Anders Behring Breivik, the Norwegian far-right extremist, has been sentenced to at least 21 years in prison after a court declared he was sane throughout his murderous rampage last year that killed 77 people.
The Oslo district court declared its verdict that the 33-year-old was not psychotic while carrying out the twin attacks, including the shooting of dozens of teenagers attending a political camp.
The court's decision will have delighted Breivik, who had hoped to avoid what he called the "humiliation" of being dismissed as a madman.
The mass killer had desperately hoped the court would find him criminally culpable for the killings, claiming they were "cruel and necessary" to protect Norway from becoming overrun by Muslims.

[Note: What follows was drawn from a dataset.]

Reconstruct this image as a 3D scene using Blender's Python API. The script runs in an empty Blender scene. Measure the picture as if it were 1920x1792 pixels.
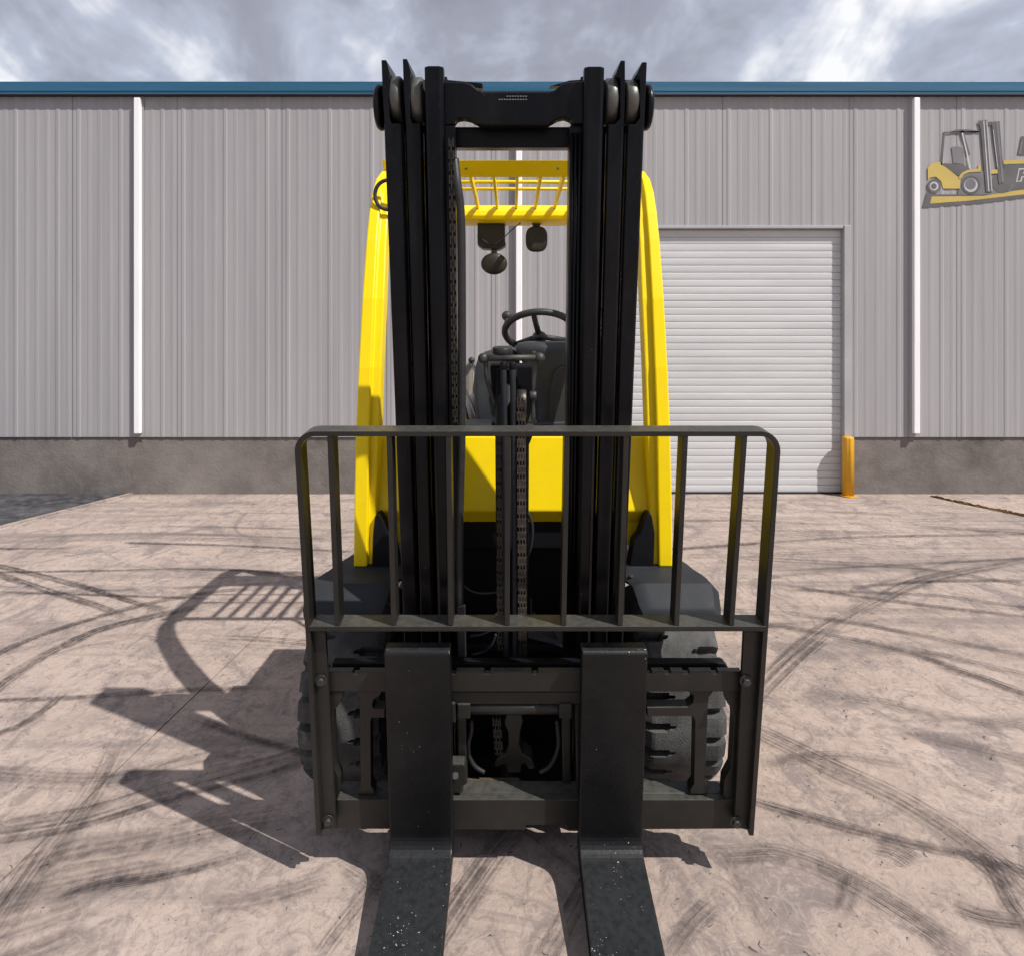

After two months of deliberations, the five-judge panel told a packed Oslo courtroom they considered the perpetrator of last year's gun and bomb attacks, the worst in the country's history, mentally fit enough to be held criminally responsible for the attacks, which also left 242 wounded.
Breivik is almost certain to end his life in prison. Although Norway has a maximum prison sentence of 21-years, Breivik could be sentenced to "preventive detention", which can be extended for as long as an inmate is considered dangerous to society.
The verdict of the most high-profile criminal trial in Norway since Nazi collaborators were prosecuted following the second world war is certain to provoke a strong response.
Most Norwegians, including the victims' families, had wanted Breivik to be found sane so he could be held accountable for what they view as a political crime.
The decision also means there will be no appeal, Breveik's lawyer, Geir Lippestad, having promised the gunman will not contest a jail sentence.
Breivik has readily admitted to carrying out the twin attacks that shocked the famously peaceful country on 22 July 2011.
After setting off a 950kg car bomb outside government headquarters in Oslo, Breivik went on a shooting rampage on Utoya island, where youth members of the governing Labour party had gathered for their annual summer camp.
Eight people died in the bombing and 69 – 34 of them aged between 14 and 17 – were killed in an attack that lasted over an hour.
The gunman, who has shown no remorse throughout his 10-week trial, has described how he reloaded his semi-automatic rifle while victims sat waiting for him to kill them.
The decision overrides the findings of a report by court-appointed psychiatrists submitted before the start of the trial, which claimed Breivik suffered from paranoid schizophrenia.
That claim, if accepted by the court, would have relieved Breivik of his legal responsibility for the crime and ensured his detention in a specially built psychiatric unit inside Ila prison, just outside Oslo.
Breivik will, however, still end up in the same jail, where he has been held in isolation for most of the time since his arrest.
It is understood he could challenge a "preventive detention" sentence every five years.
One of the reasons Breivik's attacks were presented in such graphic detail during the trial was so that the horror of Oslo and Utoya would be well-documented for the day Breivik asks to be released.